● **STATED TASK**
Please give back word for word the lines below, from the first one through the one with "SC.camera = cam".

● **SOURCE MATERIAL**
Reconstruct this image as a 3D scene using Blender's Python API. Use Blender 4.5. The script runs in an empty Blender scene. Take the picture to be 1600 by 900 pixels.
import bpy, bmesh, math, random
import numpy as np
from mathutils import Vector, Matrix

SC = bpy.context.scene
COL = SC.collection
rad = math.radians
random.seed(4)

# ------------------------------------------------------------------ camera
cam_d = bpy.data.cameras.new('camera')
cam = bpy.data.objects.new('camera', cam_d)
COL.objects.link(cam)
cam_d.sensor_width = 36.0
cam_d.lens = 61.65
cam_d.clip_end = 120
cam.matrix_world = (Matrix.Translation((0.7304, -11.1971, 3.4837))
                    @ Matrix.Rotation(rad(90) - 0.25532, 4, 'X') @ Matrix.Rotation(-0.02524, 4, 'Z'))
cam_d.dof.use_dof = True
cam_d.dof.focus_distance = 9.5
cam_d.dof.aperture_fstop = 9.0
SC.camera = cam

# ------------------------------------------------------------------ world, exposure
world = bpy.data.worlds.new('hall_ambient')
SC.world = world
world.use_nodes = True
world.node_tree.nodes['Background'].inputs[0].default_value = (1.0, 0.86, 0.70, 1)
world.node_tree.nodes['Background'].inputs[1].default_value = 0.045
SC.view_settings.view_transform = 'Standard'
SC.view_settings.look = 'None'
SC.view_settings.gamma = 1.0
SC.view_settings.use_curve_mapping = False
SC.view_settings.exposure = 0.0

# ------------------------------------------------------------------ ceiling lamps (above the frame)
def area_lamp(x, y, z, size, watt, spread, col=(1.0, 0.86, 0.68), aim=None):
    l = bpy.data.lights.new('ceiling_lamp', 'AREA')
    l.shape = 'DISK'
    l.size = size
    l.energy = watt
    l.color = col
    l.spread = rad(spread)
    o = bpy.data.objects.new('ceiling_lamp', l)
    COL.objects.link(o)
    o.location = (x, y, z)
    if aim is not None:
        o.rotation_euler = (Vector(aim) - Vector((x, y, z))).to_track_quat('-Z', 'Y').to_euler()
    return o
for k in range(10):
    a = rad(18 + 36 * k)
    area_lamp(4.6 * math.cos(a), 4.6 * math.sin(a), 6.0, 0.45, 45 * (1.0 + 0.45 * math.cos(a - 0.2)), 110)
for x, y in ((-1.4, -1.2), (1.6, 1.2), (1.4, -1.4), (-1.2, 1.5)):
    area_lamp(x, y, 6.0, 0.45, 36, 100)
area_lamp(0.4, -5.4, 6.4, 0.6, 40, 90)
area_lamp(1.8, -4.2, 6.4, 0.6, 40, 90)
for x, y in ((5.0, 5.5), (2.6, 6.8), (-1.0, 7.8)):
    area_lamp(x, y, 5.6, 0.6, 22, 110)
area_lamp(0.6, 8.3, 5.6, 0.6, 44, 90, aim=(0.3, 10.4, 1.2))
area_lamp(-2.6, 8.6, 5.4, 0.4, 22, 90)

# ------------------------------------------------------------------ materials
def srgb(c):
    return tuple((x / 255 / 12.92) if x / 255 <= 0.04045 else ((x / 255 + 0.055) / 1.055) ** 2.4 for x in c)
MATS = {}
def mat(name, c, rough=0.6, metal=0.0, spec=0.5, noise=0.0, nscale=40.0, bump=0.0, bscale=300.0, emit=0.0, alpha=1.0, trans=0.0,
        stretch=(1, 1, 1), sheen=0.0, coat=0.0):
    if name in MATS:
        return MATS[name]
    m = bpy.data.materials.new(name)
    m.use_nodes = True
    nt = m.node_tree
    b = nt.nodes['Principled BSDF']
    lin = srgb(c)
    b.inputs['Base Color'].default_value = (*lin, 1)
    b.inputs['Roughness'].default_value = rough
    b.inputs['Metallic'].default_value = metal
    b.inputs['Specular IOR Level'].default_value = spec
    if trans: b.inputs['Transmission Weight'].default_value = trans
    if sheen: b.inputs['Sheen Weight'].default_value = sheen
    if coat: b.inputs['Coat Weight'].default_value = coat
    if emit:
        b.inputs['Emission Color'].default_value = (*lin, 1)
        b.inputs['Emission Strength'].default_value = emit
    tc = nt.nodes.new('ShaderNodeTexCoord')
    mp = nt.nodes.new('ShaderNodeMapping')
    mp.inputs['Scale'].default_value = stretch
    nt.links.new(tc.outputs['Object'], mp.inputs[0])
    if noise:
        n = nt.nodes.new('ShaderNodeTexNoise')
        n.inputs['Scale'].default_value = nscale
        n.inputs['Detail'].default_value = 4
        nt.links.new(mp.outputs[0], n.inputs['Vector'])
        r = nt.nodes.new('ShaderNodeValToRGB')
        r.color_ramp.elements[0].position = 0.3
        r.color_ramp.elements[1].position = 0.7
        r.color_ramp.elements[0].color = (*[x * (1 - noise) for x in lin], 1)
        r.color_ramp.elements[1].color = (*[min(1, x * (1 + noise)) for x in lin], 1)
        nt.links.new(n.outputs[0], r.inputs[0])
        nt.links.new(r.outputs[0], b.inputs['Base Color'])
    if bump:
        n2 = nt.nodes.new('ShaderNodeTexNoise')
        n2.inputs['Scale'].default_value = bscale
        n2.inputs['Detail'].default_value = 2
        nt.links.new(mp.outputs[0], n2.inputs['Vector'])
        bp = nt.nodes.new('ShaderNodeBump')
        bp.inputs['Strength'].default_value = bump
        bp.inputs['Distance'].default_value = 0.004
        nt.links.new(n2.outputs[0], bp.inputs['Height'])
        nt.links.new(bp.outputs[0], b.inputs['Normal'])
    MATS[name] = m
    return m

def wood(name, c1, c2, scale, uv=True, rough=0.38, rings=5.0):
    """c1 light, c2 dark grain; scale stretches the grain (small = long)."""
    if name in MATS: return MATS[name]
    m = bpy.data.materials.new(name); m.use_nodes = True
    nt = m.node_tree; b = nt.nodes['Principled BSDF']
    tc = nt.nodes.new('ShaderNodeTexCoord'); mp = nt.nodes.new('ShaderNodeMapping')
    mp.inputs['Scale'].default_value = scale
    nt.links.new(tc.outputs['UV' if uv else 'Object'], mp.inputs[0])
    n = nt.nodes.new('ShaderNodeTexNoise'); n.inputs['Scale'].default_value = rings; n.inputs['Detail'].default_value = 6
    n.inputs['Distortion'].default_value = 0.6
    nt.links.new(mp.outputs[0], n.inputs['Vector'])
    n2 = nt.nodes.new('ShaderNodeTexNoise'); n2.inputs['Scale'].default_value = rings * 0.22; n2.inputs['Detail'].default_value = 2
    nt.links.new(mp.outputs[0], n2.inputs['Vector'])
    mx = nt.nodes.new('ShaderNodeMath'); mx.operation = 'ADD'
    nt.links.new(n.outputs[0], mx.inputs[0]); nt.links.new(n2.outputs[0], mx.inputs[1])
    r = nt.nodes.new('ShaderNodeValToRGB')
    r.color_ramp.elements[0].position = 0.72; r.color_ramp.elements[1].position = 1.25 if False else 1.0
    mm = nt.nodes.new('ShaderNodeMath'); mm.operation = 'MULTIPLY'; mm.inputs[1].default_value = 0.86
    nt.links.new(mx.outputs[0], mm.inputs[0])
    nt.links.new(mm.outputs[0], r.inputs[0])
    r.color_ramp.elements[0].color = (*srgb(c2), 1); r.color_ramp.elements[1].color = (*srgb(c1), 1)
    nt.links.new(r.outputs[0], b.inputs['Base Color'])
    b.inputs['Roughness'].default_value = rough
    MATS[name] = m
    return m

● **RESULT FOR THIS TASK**
Reconstruct this image as a 3D scene using Blender's Python API. Use Blender 4.5. The script runs in an empty Blender scene. Take the picture to be 1600 by 900 pixels.
import bpy, bmesh, math, random
import numpy as np
from mathutils import Vector, Matrix

SC = bpy.context.scene
COL = SC.collection
rad = math.radians
random.seed(4)

# ------------------------------------------------------------------ camera
cam_d = bpy.data.cameras.new('camera')
cam = bpy.data.objects.new('camera', cam_d)
COL.objects.link(cam)
cam_d.sensor_width = 36.0
cam_d.lens = 61.65
cam_d.clip_end = 120
cam.matrix_world = (Matrix.Translation((0.7304, -11.1971, 3.4837))
                    @ Matrix.Rotation(rad(90) - 0.25532, 4, 'X') @ Matrix.Rotation(-0.02524, 4, 'Z'))
cam_d.dof.use_dof = True
cam_d.dof.focus_distance = 9.5
cam_d.dof.aperture_fstop = 9.0
SC.camera = cam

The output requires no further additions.